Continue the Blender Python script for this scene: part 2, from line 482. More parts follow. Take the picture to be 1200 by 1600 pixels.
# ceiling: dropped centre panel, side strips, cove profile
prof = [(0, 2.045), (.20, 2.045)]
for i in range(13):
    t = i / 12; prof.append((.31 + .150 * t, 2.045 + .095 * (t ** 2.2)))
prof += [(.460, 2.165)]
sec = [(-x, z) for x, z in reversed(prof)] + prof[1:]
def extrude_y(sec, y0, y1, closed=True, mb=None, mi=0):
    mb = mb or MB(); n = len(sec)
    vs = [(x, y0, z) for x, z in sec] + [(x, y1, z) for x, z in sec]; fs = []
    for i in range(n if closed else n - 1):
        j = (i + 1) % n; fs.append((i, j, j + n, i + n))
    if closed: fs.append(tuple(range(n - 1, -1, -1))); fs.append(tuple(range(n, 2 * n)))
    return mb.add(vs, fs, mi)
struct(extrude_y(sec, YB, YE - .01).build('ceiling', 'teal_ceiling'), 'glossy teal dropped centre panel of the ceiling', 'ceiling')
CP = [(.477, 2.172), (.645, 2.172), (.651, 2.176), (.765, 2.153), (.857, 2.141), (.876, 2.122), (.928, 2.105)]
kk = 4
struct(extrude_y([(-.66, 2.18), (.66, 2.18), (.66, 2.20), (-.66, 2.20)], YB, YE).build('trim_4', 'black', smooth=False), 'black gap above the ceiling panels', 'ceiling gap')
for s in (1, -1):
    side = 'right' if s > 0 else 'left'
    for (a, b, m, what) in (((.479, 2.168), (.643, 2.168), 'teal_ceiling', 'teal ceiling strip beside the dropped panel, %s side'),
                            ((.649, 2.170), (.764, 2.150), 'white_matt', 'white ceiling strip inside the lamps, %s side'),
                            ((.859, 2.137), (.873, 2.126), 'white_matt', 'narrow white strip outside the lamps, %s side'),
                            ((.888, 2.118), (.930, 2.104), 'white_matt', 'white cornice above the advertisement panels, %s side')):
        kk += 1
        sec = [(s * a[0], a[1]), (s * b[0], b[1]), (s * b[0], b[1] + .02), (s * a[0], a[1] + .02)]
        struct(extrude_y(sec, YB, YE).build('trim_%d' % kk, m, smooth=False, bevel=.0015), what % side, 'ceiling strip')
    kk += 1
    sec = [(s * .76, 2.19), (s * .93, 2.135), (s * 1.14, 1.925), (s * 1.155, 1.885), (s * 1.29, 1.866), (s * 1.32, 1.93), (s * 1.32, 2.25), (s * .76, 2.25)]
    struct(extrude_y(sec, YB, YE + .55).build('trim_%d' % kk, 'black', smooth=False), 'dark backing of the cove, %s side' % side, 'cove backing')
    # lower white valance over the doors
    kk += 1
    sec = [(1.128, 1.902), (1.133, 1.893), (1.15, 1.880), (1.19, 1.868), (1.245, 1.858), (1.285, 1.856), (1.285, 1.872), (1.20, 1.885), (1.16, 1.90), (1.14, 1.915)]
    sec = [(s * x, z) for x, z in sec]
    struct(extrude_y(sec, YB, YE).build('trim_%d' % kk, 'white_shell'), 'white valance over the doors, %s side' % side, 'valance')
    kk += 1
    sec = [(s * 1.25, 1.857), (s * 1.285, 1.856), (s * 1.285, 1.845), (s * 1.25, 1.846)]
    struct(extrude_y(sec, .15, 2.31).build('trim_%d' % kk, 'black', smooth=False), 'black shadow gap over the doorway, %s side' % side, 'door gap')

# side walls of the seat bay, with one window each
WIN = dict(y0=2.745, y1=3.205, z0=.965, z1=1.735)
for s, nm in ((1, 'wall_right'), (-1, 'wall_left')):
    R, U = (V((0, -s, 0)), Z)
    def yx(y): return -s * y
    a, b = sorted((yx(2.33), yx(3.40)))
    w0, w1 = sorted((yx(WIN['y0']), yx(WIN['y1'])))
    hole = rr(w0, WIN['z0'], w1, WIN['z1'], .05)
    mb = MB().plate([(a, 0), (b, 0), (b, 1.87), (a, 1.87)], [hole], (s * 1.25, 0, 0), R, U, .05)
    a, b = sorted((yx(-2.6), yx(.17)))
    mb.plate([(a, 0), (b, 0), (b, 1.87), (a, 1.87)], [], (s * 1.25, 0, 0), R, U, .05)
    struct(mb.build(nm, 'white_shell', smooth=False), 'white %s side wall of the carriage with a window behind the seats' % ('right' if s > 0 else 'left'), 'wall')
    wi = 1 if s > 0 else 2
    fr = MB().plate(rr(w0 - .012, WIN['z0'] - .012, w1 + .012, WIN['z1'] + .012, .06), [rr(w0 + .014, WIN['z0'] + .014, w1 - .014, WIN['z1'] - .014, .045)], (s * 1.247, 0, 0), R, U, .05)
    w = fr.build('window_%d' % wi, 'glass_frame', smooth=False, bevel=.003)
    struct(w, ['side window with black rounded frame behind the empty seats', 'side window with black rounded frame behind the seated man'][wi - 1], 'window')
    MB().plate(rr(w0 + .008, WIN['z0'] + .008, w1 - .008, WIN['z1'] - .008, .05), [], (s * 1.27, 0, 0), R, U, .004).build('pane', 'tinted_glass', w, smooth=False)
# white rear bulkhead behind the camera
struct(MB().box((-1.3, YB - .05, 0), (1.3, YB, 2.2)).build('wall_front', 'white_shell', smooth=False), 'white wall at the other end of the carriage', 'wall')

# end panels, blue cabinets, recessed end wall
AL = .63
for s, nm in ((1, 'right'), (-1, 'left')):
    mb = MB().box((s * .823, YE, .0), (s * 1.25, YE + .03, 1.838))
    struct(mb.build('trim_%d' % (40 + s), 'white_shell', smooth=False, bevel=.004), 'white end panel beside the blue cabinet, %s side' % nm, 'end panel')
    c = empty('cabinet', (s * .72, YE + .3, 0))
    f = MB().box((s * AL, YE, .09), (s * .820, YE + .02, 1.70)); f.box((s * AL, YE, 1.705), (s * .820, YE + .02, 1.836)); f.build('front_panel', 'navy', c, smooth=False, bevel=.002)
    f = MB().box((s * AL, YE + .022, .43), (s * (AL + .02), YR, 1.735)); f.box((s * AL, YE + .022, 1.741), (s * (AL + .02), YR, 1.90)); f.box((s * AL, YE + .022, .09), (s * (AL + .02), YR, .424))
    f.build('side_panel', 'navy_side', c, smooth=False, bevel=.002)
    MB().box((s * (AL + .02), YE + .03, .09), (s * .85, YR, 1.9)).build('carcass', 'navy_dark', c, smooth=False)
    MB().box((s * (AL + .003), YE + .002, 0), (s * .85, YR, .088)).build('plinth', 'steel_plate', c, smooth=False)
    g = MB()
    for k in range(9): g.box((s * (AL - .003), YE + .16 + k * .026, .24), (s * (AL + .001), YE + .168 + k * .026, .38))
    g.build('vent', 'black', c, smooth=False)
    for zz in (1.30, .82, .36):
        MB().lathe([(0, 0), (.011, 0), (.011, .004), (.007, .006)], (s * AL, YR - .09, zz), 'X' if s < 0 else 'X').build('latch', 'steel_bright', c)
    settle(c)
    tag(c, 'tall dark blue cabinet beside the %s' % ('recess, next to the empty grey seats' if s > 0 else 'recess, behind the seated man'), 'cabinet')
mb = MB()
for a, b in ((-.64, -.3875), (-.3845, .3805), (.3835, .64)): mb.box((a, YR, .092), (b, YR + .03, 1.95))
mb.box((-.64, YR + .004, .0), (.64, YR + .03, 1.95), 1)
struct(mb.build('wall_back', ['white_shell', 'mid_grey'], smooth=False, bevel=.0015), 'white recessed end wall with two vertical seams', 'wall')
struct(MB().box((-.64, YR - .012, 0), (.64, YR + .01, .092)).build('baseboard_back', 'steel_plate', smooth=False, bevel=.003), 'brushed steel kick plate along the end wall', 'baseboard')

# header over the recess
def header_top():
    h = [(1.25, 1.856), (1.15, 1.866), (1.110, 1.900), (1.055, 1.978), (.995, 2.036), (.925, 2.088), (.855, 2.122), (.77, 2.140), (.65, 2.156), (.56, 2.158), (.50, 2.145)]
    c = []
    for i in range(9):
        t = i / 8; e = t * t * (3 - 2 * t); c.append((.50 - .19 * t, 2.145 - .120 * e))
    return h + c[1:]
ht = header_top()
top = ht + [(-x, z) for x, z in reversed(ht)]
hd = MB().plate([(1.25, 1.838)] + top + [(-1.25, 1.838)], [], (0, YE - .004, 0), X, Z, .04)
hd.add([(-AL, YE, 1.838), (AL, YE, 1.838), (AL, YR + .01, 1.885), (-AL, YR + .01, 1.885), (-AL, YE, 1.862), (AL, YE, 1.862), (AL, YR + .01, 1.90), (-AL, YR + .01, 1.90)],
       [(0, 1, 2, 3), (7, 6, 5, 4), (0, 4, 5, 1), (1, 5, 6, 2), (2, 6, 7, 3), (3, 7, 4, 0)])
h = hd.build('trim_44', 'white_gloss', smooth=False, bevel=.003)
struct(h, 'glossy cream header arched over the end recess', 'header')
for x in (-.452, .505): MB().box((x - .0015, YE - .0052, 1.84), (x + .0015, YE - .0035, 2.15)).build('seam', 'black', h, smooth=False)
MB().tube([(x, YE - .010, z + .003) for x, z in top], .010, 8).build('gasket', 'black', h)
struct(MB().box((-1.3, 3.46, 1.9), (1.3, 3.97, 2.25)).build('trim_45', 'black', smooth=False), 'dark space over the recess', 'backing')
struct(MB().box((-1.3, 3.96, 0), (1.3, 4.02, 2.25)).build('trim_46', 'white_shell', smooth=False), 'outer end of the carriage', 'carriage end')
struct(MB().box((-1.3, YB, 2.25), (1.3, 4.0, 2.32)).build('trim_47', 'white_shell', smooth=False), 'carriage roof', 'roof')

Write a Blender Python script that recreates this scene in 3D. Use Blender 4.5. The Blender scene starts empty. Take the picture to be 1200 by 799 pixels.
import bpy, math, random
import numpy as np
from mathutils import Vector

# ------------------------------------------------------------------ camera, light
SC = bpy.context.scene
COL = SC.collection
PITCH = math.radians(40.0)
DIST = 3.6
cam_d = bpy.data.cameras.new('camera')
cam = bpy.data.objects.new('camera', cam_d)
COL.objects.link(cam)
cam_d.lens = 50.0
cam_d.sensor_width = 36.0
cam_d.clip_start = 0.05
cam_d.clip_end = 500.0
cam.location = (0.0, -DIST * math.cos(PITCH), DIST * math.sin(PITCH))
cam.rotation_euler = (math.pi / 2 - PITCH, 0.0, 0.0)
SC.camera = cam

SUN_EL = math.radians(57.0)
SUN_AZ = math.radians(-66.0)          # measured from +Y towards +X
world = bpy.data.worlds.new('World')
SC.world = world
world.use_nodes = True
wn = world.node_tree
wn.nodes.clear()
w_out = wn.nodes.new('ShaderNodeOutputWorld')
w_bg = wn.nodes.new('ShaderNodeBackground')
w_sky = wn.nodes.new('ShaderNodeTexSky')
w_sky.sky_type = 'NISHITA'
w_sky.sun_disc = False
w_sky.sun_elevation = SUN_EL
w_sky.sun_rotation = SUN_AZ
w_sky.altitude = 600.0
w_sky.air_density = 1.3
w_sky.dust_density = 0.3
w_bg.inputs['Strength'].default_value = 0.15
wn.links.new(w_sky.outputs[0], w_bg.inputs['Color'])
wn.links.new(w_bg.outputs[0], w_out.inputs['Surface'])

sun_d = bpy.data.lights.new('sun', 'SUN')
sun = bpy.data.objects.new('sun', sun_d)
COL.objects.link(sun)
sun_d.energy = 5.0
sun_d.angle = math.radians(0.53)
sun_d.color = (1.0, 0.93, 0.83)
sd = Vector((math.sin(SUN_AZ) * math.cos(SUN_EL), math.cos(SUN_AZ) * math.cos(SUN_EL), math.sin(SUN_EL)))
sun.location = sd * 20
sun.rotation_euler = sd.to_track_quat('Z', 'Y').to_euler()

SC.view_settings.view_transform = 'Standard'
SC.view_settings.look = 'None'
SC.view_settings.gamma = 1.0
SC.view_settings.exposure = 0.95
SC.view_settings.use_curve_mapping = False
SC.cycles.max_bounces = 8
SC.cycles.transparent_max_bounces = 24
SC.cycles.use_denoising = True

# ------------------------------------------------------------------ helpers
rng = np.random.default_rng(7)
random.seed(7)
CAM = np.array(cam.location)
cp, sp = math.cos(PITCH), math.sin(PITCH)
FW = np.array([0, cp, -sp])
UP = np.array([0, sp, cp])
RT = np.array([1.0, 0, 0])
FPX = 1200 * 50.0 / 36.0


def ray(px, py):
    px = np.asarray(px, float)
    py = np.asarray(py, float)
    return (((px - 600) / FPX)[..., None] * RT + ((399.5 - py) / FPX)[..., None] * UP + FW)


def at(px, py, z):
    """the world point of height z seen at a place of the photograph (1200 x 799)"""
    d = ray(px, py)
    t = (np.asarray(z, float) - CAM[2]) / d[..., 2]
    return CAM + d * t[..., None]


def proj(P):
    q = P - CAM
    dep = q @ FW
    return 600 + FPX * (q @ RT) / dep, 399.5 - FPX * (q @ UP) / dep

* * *

> **Exercise**
Nothing outside the span should appear: copy exactly from the line with "Write a Blender" through the line with "SC.camera = cam".

> **Task solution**
Write a Blender Python script that recreates this scene in 3D. Use Blender 4.5. The Blender scene starts empty. Take the picture to be 1200 by 799 pixels.
import bpy, math, random
import numpy as np
from mathutils import Vector

# ------------------------------------------------------------------ camera, light
SC = bpy.context.scene
COL = SC.collection
PITCH = math.radians(40.0)
DIST = 3.6
cam_d = bpy.data.cameras.new('camera')
cam = bpy.data.objects.new('camera', cam_d)
COL.objects.link(cam)
cam_d.lens = 50.0
cam_d.sensor_width = 36.0
cam_d.clip_start = 0.05
cam_d.clip_end = 500.0
cam.location = (0.0, -DIST * math.cos(PITCH), DIST * math.sin(PITCH))
cam.rotation_euler = (math.pi / 2 - PITCH, 0.0, 0.0)
SC.camera = cam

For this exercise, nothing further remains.